Le point de vue du patronat : attention à la compétitivité des entreprises

Quand on aborde l’idée de remettre le système à plat, du côté patronal, ce sont les points en rapport avec l’évolution des coûts salariaux qui viennent en premier.

Contactée, la FEB, Fédération des Entreprises de Belgique, épingle ce chiffre de 1,7% de handicap salarial en 2024. « Une détérioration qui n’est pas une surprise vue l’indexation », explique Edward Roosens, chef économiste de la FEB. « Cela reste significatif est lors des négociations salariales pour l’accord inteprofessionnel 2025-2026, il n’y aura sans doute pas de marge pour des augmentations réelles des salaires », réagit Edward Roosens.

Alors, lorsque se l’idée de revoir la loi de 1996 sur la compétitivité est émise, la FEB rappelle qu’il faut aussi s’interroger sur l’indexation automatique. « Cette loi de 96 sur la norme salariale, c’est une contrepartie à l’existence d’un système d’indexation automatique », explique Edward Roosens. « Si on veut changer la loi de 96, il faut changer quelque chose à l’indexation automatique ».

Parmi les solutions proposées par la FEB, un système « comme dans les pays voisins » où les hausses salariales sont négociées et pas automatisées, par exemple.
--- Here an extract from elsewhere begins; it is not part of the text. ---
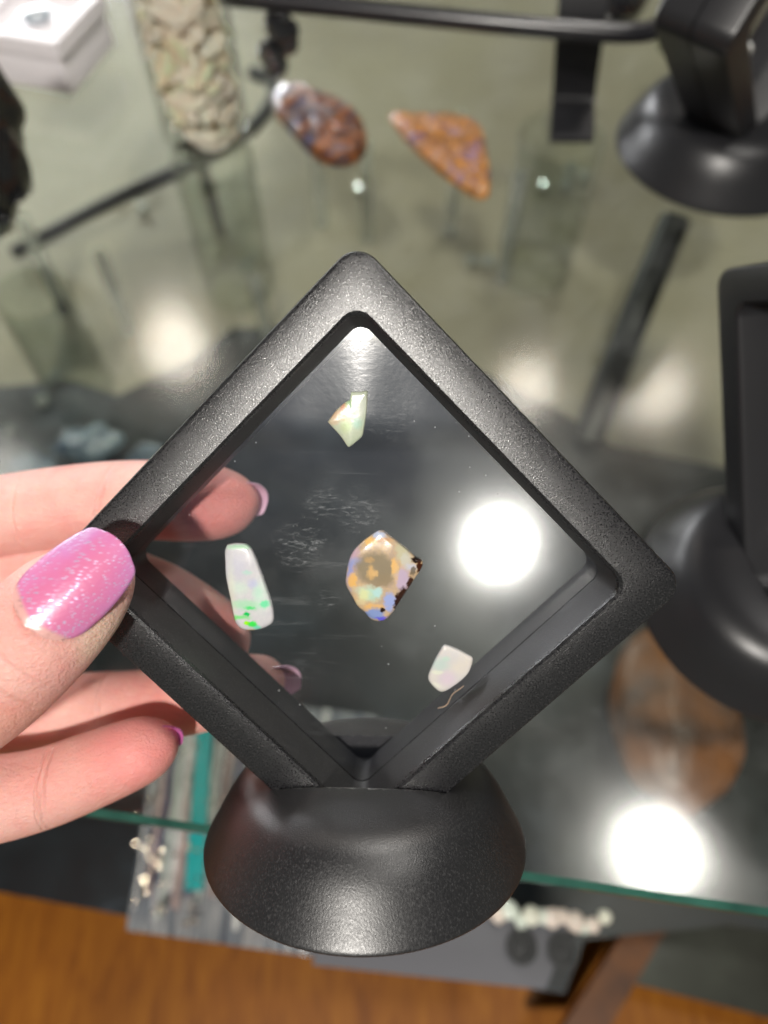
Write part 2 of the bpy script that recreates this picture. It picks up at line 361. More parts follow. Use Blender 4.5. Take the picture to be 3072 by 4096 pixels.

Autre piste proposée, une indexation partielle, « on donne automatiquement la moitié en indexation quand il y a une hausse des prix et le reste est négociable », suggère le chef-économiste de la FEB.

La FEB met aussi en avant les changements qu’impliqueront la révolution verte et la révolution digitale sur le marché de l’emploi. Il faut « voir comment faire en sorte que tout le monde ait les compétences nécessaires pour gérer cette transition », explique Edward Roosens. « Beaucoup de gens vont devoir changer de métier », avertit-il. La formation des travailleurs, c’est aussi un point qui peut faire l’objet de discussions et de négociations entre partenaires sociaux.